Até lá, tentam negociar um acordo que garanta os direitos dos terceirizados e evite
a precarização das relações de trabalho, em mesa quadripartite formada por
representantes das centrais, governo, parlamentares e empresários.
Se
aprovado, o Senado passaria então a analisar o tema, que precisará ainda da
sanção presidencial para virar lei.
Dentre
as questões mais nevrálgicas, os sindicalistas querem que a relação entre
empresas contratantes e prestadoras de serviços seja solidária. Isso significa
que a tomadora e a prestadora de serviços se responsabilizem pelas obrigações
trabalhistas e previdenciárias.
O
projeto prevê que essa relação seja subsidiária, em que as contratantes só
poderiam ser acionadas na Justiça caso a prestadora de serviços deixe de pagar.

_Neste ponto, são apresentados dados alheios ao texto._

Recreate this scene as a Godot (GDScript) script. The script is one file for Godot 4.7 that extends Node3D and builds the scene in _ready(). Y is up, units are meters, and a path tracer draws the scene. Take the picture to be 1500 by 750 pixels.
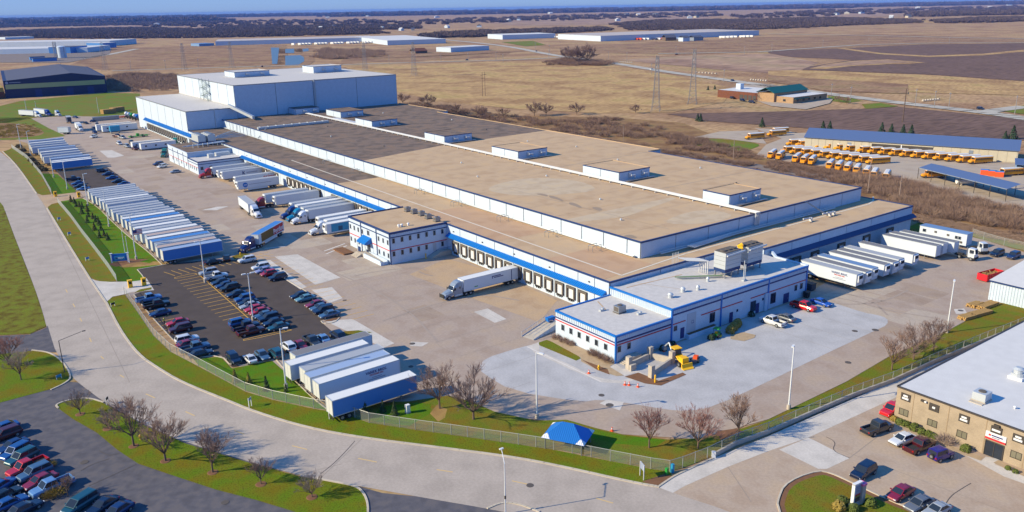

Isso leva o trabalhador a demorar mais tempo para receber seu dinheiro, porque
primeiro ele precisa esgotar todas as possíveis medidas para receber da
prestadora de serviços.
O
texto permite que a responsabilidade passe a ser solidária quando a empresa
contratante não fiscalizar o cumprimento das obrigações da contratada.
Para
o ex-ministro do Trabalho e ex-presidente do TST Almir Pazzianotto, hoje
consultor, o Brasil precisa é de uma lei objetiva capaz de retirar a
terceirização do Judiciário.
"Deveríamos
resolver definitivamente que a empresa deve ter liberdade para terceirizar e que
ela é responsável solidária diante dos empregados do prestador de
serviços", diz. Pazzianotto acha que essa seria a melhor maneira de fazer
com que o tomador fiscalize o prestador de serviços, porque "é ele que vai
segurar o rojão".
Em
algumas situações a terceirização parece inevitável até mesmo para
sindicalistas. "Mas queremos uma regulamentação que garanta igualdade de
direitos trabalhistas entre os funcionários da empresa contratante e os da
terceirizada", defende o deputado Paulo Pereira da Silva (PDT-SP),
presidente da Força Sindical.
Na
defesa do texto do projeto, o deputado e vice-presidente da Confederação
Nacional do Comércio (CNC) Laércio Oliveira (PR-SE) diz que a proposta
viabiliza a segurança e o respeito aos direitos de todas as partes envolvidas.
"A terceirização é uma tendência irreversível e é muito melhor construir
agora pilares que deem segurança a essa relação do que ficar nesse conflito.
Daqui a um ou dois anos, a gente volta a discutir", argumenta.
Para
o Departamento Intersindical de Estatística e Estudos Socioeconômicos (Dieese),
uma solução ‘a meia boca’ não resolve o problema. "Os trabalhadores vão
continuar indo para o pau e a Justiça vai continuar julgando predominantemente
contra as empresas, que continuarão com insegurança", afirma Clemente Ganz
Lucio, diretor técnico do Dieese.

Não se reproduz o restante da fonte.